Thursday, July 3, 2008

A Rough Night

Colin woke up crying just before 11pm last night. He was screaming bloody murder. I laid in bed for about 15 minutes, watching the monitor and waiting for him to put himself back to sleep. This did not happen and the crying continued at a fever pitch, so I got up and went in to him. We were then awake together until about 2am. He was exhausted, but he simply would not go back down. I tried every single trick in the book and nothing worked, including letting him cry. He would fall asleep in my arms, but as soon as I would lean over the crib, he would start screaming again. I could feel the tension in his body even as his eyes were closed...I could tell that he was keyed up and was just waiting to scream when I attempted to move him. He had no fever, nothing was wrong, he just wanted to be held. And rocked. And that was that. The problem with this whole scenario is trying to figure out when to go to him and when not to. I knew immediately after I went to get him that I had made the wrong decision. I was worried that he was ill or something was wrong, so I went in. Had I stayed out, he would have finally put himself back to sleep. It would have taken about 45 minutes since he was so worked up, but he would have. Colin is the kind of baby that sees me and then he will NOT go back down. This has been our problem all along. Once I enter the picture, the night is a loss. It always takes hours to get him back down at that point. But I am a mother! I don't want to take the chance that something is really wrong! Now that he sleeps through the night 95% of the time, when he does wake up screaming, I assume he actually needs me. This is not always the case, but I can't know! Anyway, I just had to vent. After a night like that, I am a waste the next day. I just wish that I had magical powers. ;-)

Tuesday, July 1, 2008

A Whole New World

Well, this is turning into quite the week! Colin has decided to do a lot more walking in the past 24 hours. He was only taking off if he was walking toward Jer or myself. These little walks were taking place on my watch, when I wanted them to. Last night Colin decided to change the rules by taking off on his own. Running. On the tile kitchen floor. DEAR LORD. The baby is fearless. He is wobbly and drunken on his feet, yet he just takes off running and screeching. It is literally the scariest thing you have ever seen. If I thought I was watching him like a hawk before, I was WRONG. This is insanity. He has already fallen several times and that is with me running with him!! I just can't catch him fast enough. We have a couple of little baby gates, but I am now on the hunt for a great big one to completely block off the kitchen. He is seriously going to do major damage if he falls on that floor. I must say that if I could go back in history and change one thing, it would be to get some nice new carpet instead of the wood floors that we put in early in my pregnancy. Don't get me wrong...I simply ADORE my floors. I begged and begged for them until I was blue in the face. But now my entire house seems like a booby trap! We left carpet in 3 bedrooms, but Colin certainly won't stay in those rooms! I am wondering what the time frame is to get from this kind of walking to the kind where they don't fall down and break their heads open. Anyone??

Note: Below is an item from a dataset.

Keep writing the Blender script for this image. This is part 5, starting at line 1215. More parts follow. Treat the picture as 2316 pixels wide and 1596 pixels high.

I am so proud of Colin for all this major progress in the past few weeks. It is like someone opened the flood gates and now everything is changing faster than I can keep up. We had kind of a lull...between 6 and 10 months, things were kind of peaceful with Colin. He learned to sit up on his own and make fun noises. We spent those months playing nicely together with his toys and watching his little cartoons. Dinners out were fairly easy since his major meals were bottles and he could just sit and play with a toy. I could do dishes and clean house while Colin sat in my field of vision playing in one little spot on his own. If I wanted to blog or check email, I could just sit him down here in the office and he would play happily with whatever book or game I handed him. Then he hit 10 months and the last month or so has been a new world. He is all over the place, crawling, pulling up, cruising, and now just taking off walking. He can't even be in the office anymore because he climbs under the desk and starts taking apart the computer wires!! He is also a champ at trying to "fax" things and attempting to turn on the shredder! He is suddenly so much like a little boy and I love it...and miss my tiny baby, too. This whole year has been about a "new baby" and little baby hands and toes and breast feeding and bottles and onesies and infant carriers and rocking chairs and Boppy pillows and rattles and tiny little things in general. All of a sudden I am looking back on that instead of being in the middle of it. I feel like I stepped into a new room, full of new things, and I am learning all over again how to get my footing. I have a feeling that I have a lot of new rooms in my future. I loved the first room so much more than I ever could have imagined.